Angela Leite - 0

A baleia Rajac

Resenha do livro de Stanley Spain: Rajac, a estória de uma baleia


Se as baleias tivessem mãos e pudessem com elas criar obras como os homens, chegariam, talvez, ao mesmo resultado que Stanley Spain chegou ao redigir a estória de Rajac – o heróico rorqual fin* – que abandona casa, família e ambiente conhecido, em busca da sabedoria, que salvará sua espécie da destruição. Se as baleias tivessem deuses, encontrariam em Yatroo – o solitário sábio – um digno depositário de seus mistérios, transmitidos ao jovem e destemido Rajac. Cumpridas todas as etapas clássicas de uma iniciação, como a passagem do mundo familiar para o mundo selvagem – porque desconhecido – ele obtém a maturidade, com o desvelamento da enigmática trama que será a chave da salvação dos cetáceos. Se, atualmente, os homens tivessem deuses, respeitariam heróis como Rajac, sacerdotes como Yatroo e as plácidas e brincalhonas baleias, cuja exemplar amabilidade é um traço marcante dos deuses que lamentamos hoje não criar para os homens.

Se as baleias tivessem dentes – diz uma canção popular da Indonésia – seu destino seria outro que não o que o arpão sempre lhe trouxe. Mas cabe a nós, tristes representantes da depredadora espécie humana, no século XX, o doloroso dever de responder à sátira de Xenófanes de Colofão e à sabedoria popular indonésia.
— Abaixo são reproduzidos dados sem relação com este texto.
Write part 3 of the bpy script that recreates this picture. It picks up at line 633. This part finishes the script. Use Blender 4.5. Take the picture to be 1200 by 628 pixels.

Como as baleias não têm mãos para moldar seus deuses e heróis à sua semelhança, estão fadadas ao sangrento destino que uma raça de anti-heróis para os quais “sobram dentes” para elas assinalou.

É esta a única conclusão que nos resta ao saber que 2,5 milhões de baleias, dentre as dez espécies maiores, foram mortas entre 1900 e 1970, precisando, para tanto, que se abatessem 40 mil indivíduos, em uma única temporada, na Antártida, para perfazer uma soma tão assombrosa. Cientes dessas cifras, torna-se verossímil para nós o lamento de Varda, a baleia fin do Sul, de que são tantas as baleias mortas nos campos de krill, nas temporadas de caça, que as sobreviventes são obrigadas a consumir, junto com o plâncton, o sangue de suas irmãs.

Aos que se irritam com o caráter antropomorfizante da lenda criada pela autora, voltamos ao argumento de Xenófanes de que os egípcios só podem criar deuses de nariz chato como eles. É sempre preferível sonhar com as baleias enquanto elas existem, do que depois que elas virarem lendas de fato.

*baleia de barbatana da espécie fin, também conhecida como rorqual comum.